■ Challenge ■
Produce an exact transcription of the listing below, omitting the pictures.

■ Supplied information ■
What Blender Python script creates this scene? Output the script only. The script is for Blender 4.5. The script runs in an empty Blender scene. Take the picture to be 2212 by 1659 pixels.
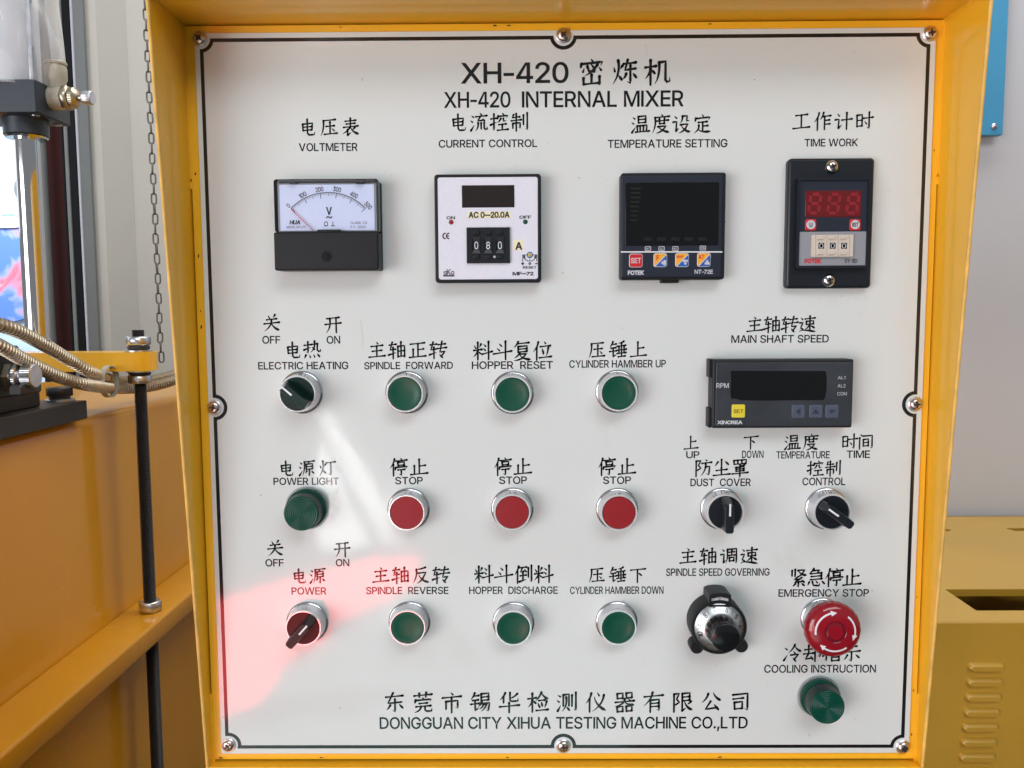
import bpy, math, random
import numpy as np
from math import radians, sin, cos, pi
from mathutils import Vector, Matrix
from mathutils.geometry import tessellate_polygon
random.seed(7)
scn = bpy.context.scene
COL = scn.collection

# ------------------------------------------------------------------ camera
F, CX, CY = 1790.0, 1106.0, 829.5          # focal length and centre for a 2212 x 1659 view
PITCH, YAW, ROLL = 0.08741126, -0.00797177, -0.00539133
CAM = Vector((-0.03096101, -0.56221298, 1.5))
ZC = 1.5 - 0.06423646                      # height of the name plate's centre
def axes():
    cp, sp, cw, sw, cr, sr = cos(PITCH), sin(PITCH), cos(YAW), sin(YAW), cos(ROLL), sin(ROLL)
    right = Vector((cw, -sw, 0)); fw = Vector((sw*cp, cw*cp, -sp)); up = right.cross(fw)
    return cr*right + sr*up, fw, -sr*right + cr*up
RT, FW, UP = axes()
cam = bpy.data.objects.new('camera', bpy.data.cameras.new('camera'))
COL.objects.link(cam)
M = Matrix((RT, UP, -FW)).transposed().to_4x4(); M.translation = CAM
cam.matrix_world = M
cam.data.sensor_fit = 'HORIZONTAL'; cam.data.sensor_width = 36.0
cam.data.lens = 36.0*F/2212.0
cam.data.clip_start = 0.01; cam.data.clip_end = 100
scn.camera = cam

# ------------------------------------------------------------------ world, lamps, exposure
w = bpy.data.worlds.new('World'); scn.world = w; w.use_nodes = True
bgn = w.node_tree.nodes['Background']
bgn.inputs[0].default_value = (0.93, 0.97, 1.0, 1); bgn.inputs[1].default_value = 0.28
scn.view_settings.view_transform = 'Standard'; scn.view_settings.look = 'None'
scn.view_settings.exposure = 0.0; scn.view_settings.gamma = 1.0
def lamp(kind, name, loc, aim, energy, color=(1, 1, 1), size=1.0, size_y=None, **kw):
    d = bpy.data.lights.new(name, kind); d.energy = energy; d.color = color
    if kind == 'AREA':
        d.shape = 'RECTANGLE'; d.size = size; d.size_y = size_y or size
    for k, v in kw.items(): setattr(d, k, v)
    o = bpy.data.objects.new(name, d); COL.objects.link(o); o.location = loc
    o.rotation_euler = (Vector(aim) - Vector(loc)).to_track_quat('-Z', 'Y').to_euler()
    return o
lamp('AREA', 'doorway_light', (-2.75, -2.9, 1.15), (0, 0, 1.3), 104, (0.97, 0.985, 1.0), 2.4, 2.2)
lamp('AREA', 'hall_window_light', (0.9, -3.2, 4.3), (0, 0, 1.3), 80, (0.92, 0.96, 1.0), 3.2, 1.5)
lamp('AREA', 'roof_light', (0.4, 0.9, 3.5), (0.4, 0.7, 0), 46, (1.0, 0.98, 0.95), 2.4, 1.0)
lamp('AREA', 'side_window_light', (-1.9, 0.9, 2.1), (-0.5, 1.0, 1.2), 3, (0.95, 0.97, 1.0), 0.8, 0.9)
lamp('AREA', 'yard_daylight', (-2.9, 3.0, 3.4), (-2.6, 4.6, 1.4), 150, (0.95, 0.98, 1.0), 2.0, 1.0)
lamp('SPOT', 'mirror_sheet_spot', (-1.6, -0.9, 3.6), (-0.72, -2.45, 0.55), 21000, (1.0, 0.96, 0.9), spot_size=radians(30), spot_blend=0.15, shadow_soft_size=0.02)  # spot added to light only the unseen mirrored sheets

# ------------------------------------------------------------------ pixel -> place
def ray(px, py): return FW + RT*((px-CX)/F) - UP*((py-CY)/F)
def at(px, py, Y):
    d = ray(px, py); return CAM + d*((Y-CAM.y)/d.y)
def onz(px, py, Z):
    d = ray(px, py); return CAM + d*((Z-CAM.z)/d.z)
CROPS = {None: (0, 0, 1/1.8228), 'volt': (1008, 600, 3.072), 'amp': (1660, 620, 3.191), 'temp': (2380, 620, 3.191),
         'timer': (3040, 580, 2.860), 'rpm': (2740, 1360, 3.253), 'dial': (2600, 2130, 2.1544), 'topl': (0, 0, 2.194),
         'midl': (0, 756, 2.194), 'lowl': (0, 1512, 2.194), 'pipe': (0, 1200, 2.766), 'botr': (3400, 2000, 1.62)}
def ov(k, x, y):
    a, b, s = CROPS[k]
    return (a + x/s)/1.8228, (b + y/s)/1.8228
def pt(k, x, y, h=0.0):
    p = at(*ov(k, x, y), -h); return Vector((p.x, -h, p.z))
def rect(k, x0, y0, x1, y1, h):
    xm, ym = (x0+x1)/2, (y0+y1)/2
    return pt(k, x0, ym, h).x, pt(k, xm, y1, h).z, pt(k, x1, ym, h).x, pt(k, xm, y0, h).z   # X0, Z0, X1, Z1

# ------------------------------------------------------------------ materials
def mat(name, color, rough=0.5, metal=0.0, spec=0.5, coat=0.0, bump=None, vary=None, trans=0.0, emit=None, ior=1.5, sss=0.0):
    m = bpy.data.materials.new(name); m.use_nodes = True
    nt = m.node_tree; b = nt.nodes['Principled BSDF']
    b.inputs['Base Color'].default_value = (*color, 1); b.inputs['Roughness'].default_value = rough
    b.inputs['Metallic'].default_value = metal; b.inputs['Specular IOR Level'].default_value = spec
    b.inputs['IOR'].default_value = ior
    b.inputs['Coat Weight'].default_value = coat; b.inputs['Coat Roughness'].default_value = 0.03
    b.inputs['Transmission Weight'].default_value = trans
    if emit: b.inputs['Emission Color'].default_value = (*emit[0], 1); b.inputs['Emission Strength'].default_value = emit[1]
    tc = nt.nodes.new('ShaderNodeTexCoord')
    if vary:                               # (scale, amount) blotchy colour
        n = nt.nodes.new('ShaderNodeTexNoise'); n.inputs['Scale'].default_value = vary[0]; n.inputs['Detail'].default_value = 6
        nt.links.new(tc.outputs['Object'], n.inputs['Vector'])
        r = nt.nodes.new('ShaderNodeMapRange'); r.inputs['From Min'].default_value = 0.3; r.inputs['From Max'].default_value = 0.7
        r.inputs['To Min'].default_value = 1-vary[1]; r.inputs['To Max'].default_value = 1+vary[1]
        nt.links.new(n.outputs['Fac'], r.inputs['Value'])
        mx = nt.nodes.new('ShaderNodeVectorMath'); mx.operation = 'SCALE'; mx.inputs[0].default_value = color
        nt.links.new(r.outputs['Result'], mx.inputs['Scale']); nt.links.new(mx.outputs[0], b.inputs['Base Color'])
        r2 = nt.nodes.new('ShaderNodeMapRange'); r2.inputs['To Min'].default_value = rough*0.8; r2.inputs['To Max'].default_value = min(1, rough*1.3)
        nt.links.new(n.outputs['Fac'], r2.inputs['Value']); nt.links.new(r2.outputs['Result'], b.inputs['Roughness'])
    prev = None
    for sc, st, ds in (bump or []):        # list of (scale, strength, distance)
        n = nt.nodes.new('ShaderNodeTexNoise'); n.inputs['Scale'].default_value = sc; n.inputs['Detail'].default_value = 3
        nt.links.new(tc.outputs['Object'], n.inputs['Vector'])
        bn = nt.nodes.new('ShaderNodeBump'); bn.inputs['Strength'].default_value = st; bn.inputs['Distance'].default_value = ds
        nt.links.new(n.outputs['Fac'], bn.inputs['Height'])
        if prev: nt.links.new(prev.outputs[0], bn.inputs['Normal'])
        prev = bn
    if prev:
        nt.links.new(prev.outputs[0], b.inputs['Normal'])
        nt.links.new(prev.outputs[0], b.inputs['Coat Normal'])
    return m
YB = (0.90, 0.475, 0.018)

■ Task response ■
What Blender Python script creates this scene? Output the script only. The script is for Blender 4.5. The script runs in an empty Blender scene. Take the picture to be 2212 by 1659 pixels.
import bpy, math, random
import numpy as np
from math import radians, sin, cos, pi
from mathutils import Vector, Matrix
from mathutils.geometry import tessellate_polygon
random.seed(7)
scn = bpy.context.scene
COL = scn.collection

# ------------------------------------------------------------------ camera
F, CX, CY = 1790.0, 1106.0, 829.5          # focal length and centre for a 2212 x 1659 view
PITCH, YAW, ROLL = 0.08741126, -0.00797177, -0.00539133
CAM = Vector((-0.03096101, -0.56221298, 1.5))
ZC = 1.5 - 0.06423646                      # height of the name plate's centre
def axes():
    cp, sp, cw, sw, cr, sr = cos(PITCH), sin(PITCH), cos(YAW), sin(YAW), cos(ROLL), sin(ROLL)
    right = Vector((cw, -sw, 0)); fw = Vector((sw*cp, cw*cp, -sp)); up = right.cross(fw)
    return cr*right + sr*up, fw, -sr*right + cr*up
RT, FW, UP = axes()
cam = bpy.data.objects.new('camera', bpy.data.cameras.new('camera'))
COL.objects.link(cam)
M = Matrix((RT, UP, -FW)).transposed().to_4x4(); M.translation = CAM
cam.matrix_world = M
cam.data.sensor_fit = 'HORIZONTAL'; cam.data.sensor_width = 36.0
cam.data.lens = 36.0*F/2212.0
cam.data.clip_start = 0.01; cam.data.clip_end = 100
scn.camera = cam

# ------------------------------------------------------------------ world, lamps, exposure
w = bpy.data.worlds.new('World'); scn.world = w; w.use_nodes = True
bgn = w.node_tree.nodes['Background']
bgn.inputs[0].default_value = (0.93, 0.97, 1.0, 1); bgn.inputs[1].default_value = 0.28
scn.view_settings.view_transform = 'Standard'; scn.view_settings.look = 'None'
scn.view_settings.exposure = 0.0; scn.view_settings.gamma = 1.0
def lamp(kind, name, loc, aim, energy, color=(1, 1, 1), size=1.0, size_y=None, **kw):
    d = bpy.data.lights.new(name, kind); d.energy = energy; d.color = color
    if kind == 'AREA':
        d.shape = 'RECTANGLE'; d.size = size; d.size_y = size_y or size
    for k, v in kw.items(): setattr(d, k, v)
    o = bpy.data.objects.new(name, d); COL.objects.link(o); o.location = loc
    o.rotation_euler = (Vector(aim) - Vector(loc)).to_track_quat('-Z', 'Y').to_euler()
    return o
lamp('AREA', 'doorway_light', (-2.75, -2.9, 1.15), (0, 0, 1.3), 104, (0.97, 0.985, 1.0), 2.4, 2.2)
lamp('AREA', 'hall_window_light', (0.9, -3.2, 4.3), (0, 0, 1.3), 80, (0.92, 0.96, 1.0), 3.2, 1.5)
lamp('AREA', 'roof_light', (0.4, 0.9, 3.5), (0.4, 0.7, 0), 46, (1.0, 0.98, 0.95), 2.4, 1.0)
lamp('AREA', 'side_window_light', (-1.9, 0.9, 2.1), (-0.5, 1.0, 1.2), 3, (0.95, 0.97, 1.0), 0.8, 0.9)
lamp('AREA', 'yard_daylight', (-2.9, 3.0, 3.4), (-2.6, 4.6, 1.4), 150, (0.95, 0.98, 1.0), 2.0, 1.0)
lamp('SPOT', 'mirror_sheet_spot', (-1.6, -0.9, 3.6), (-0.72, -2.45, 0.55), 21000, (1.0, 0.96, 0.9), spot_size=radians(30), spot_blend=0.15, shadow_soft_size=0.02)  # spot added to light only the unseen mirrored sheets

# ------------------------------------------------------------------ pixel -> place
def ray(px, py): return FW + RT*((px-CX)/F) - UP*((py-CY)/F)
def at(px, py, Y):
    d = ray(px, py); return CAM + d*((Y-CAM.y)/d.y)
def onz(px, py, Z):
    d = ray(px, py); return CAM + d*((Z-CAM.z)/d.z)
CROPS = {None: (0, 0, 1/1.8228), 'volt': (1008, 600, 3.072), 'amp': (1660, 620, 3.191), 'temp': (2380, 620, 3.191),
         'timer': (3040, 580, 2.860), 'rpm': (2740, 1360, 3.253), 'dial': (2600, 2130, 2.1544), 'topl': (0, 0, 2.194),
         'midl': (0, 756, 2.194), 'lowl': (0, 1512, 2.194), 'pipe': (0, 1200, 2.766), 'botr': (3400, 2000, 1.62)}
def ov(k, x, y):
    a, b, s = CROPS[k]
    return (a + x/s)/1.8228, (b + y/s)/1.8228
def pt(k, x, y, h=0.0):
    p = at(*ov(k, x, y), -h); return Vector((p.x, -h, p.z))
def rect(k, x0, y0, x1, y1, h):
    xm, ym = (x0+x1)/2, (y0+y1)/2
    return pt(k, x0, ym, h).x, pt(k, xm, y1, h).z, pt(k, x1, ym, h).x, pt(k, xm, y0, h).z   # X0, Z0, X1, Z1

# ------------------------------------------------------------------ materials
def mat(name, color, rough=0.5, metal=0.0, spec=0.5, coat=0.0, bump=None, vary=None, trans=0.0, emit=None, ior=1.5, sss=0.0):
    m = bpy.data.materials.new(name); m.use_nodes = True
    nt = m.node_tree; b = nt.nodes['Principled BSDF']
    b.inputs['Base Color'].default_value = (*color, 1); b.inputs['Roughness'].default_value = rough
    b.inputs['Metallic'].default_value = metal; b.inputs['Specular IOR Level'].default_value = spec
    b.inputs['IOR'].default_value = ior
    b.inputs['Coat Weight'].default_value = coat; b.inputs['Coat Roughness'].default_value = 0.03
    b.inputs['Transmission Weight'].default_value = trans
    if emit: b.inputs['Emission Color'].default_value = (*emit[0], 1); b.inputs['Emission Strength'].default_value = emit[1]
    tc = nt.nodes.new('ShaderNodeTexCoord')
    if vary:                               # (scale, amount) blotchy colour
        n = nt.nodes.new('ShaderNodeTexNoise'); n.inputs['Scale'].default_value = vary[0]; n.inputs['Detail'].default_value = 6
        nt.links.new(tc.outputs['Object'], n.inputs['Vector'])
        r = nt.nodes.new('ShaderNodeMapRange'); r.inputs['From Min'].default_value = 0.3; r.inputs['From Max'].default_value = 0.7
        r.inputs['To Min'].default_value = 1-vary[1]; r.inputs['To Max'].default_value = 1+vary[1]
        nt.links.new(n.outputs['Fac'], r.inputs['Value'])
        mx = nt.nodes.new('ShaderNodeVectorMath'); mx.operation = 'SCALE'; mx.inputs[0].default_value = color
        nt.links.new(r.outputs['Result'], mx.inputs['Scale']); nt.links.new(mx.outputs[0], b.inputs['Base Color'])
        r2 = nt.nodes.new('ShaderNodeMapRange'); r2.inputs['To Min'].default_value = rough*0.8; r2.inputs['To Max'].default_value = min(1, rough*1.3)
        nt.links.new(n.outputs['Fac'], r2.inputs['Value']); nt.links.new(r2.outputs['Result'], b.inputs['Roughness'])
    prev = None
    for sc, st, ds in (bump or []):        # list of (scale, strength, distance)
        n = nt.nodes.new('ShaderNodeTexNoise'); n.inputs['Scale'].default_value = sc; n.inputs['Detail'].default_value = 3
        nt.links.new(tc.outputs['Object'], n.inputs['Vector'])
        bn = nt.nodes.new('ShaderNodeBump'); bn.inputs['Strength'].default_value = st; bn.inputs['Distance'].default_value = ds
        nt.links.new(n.outputs['Fac'], bn.inputs['Height'])
        if prev: nt.links.new(prev.outputs[0], bn.inputs['Normal'])
        prev = bn
    if prev:
        nt.links.new(prev.outputs[0], b.inputs['Normal'])
        nt.links.new(prev.outputs[0], b.inputs['Coat Normal'])
    return m
YB = (0.90, 0.475, 0.018)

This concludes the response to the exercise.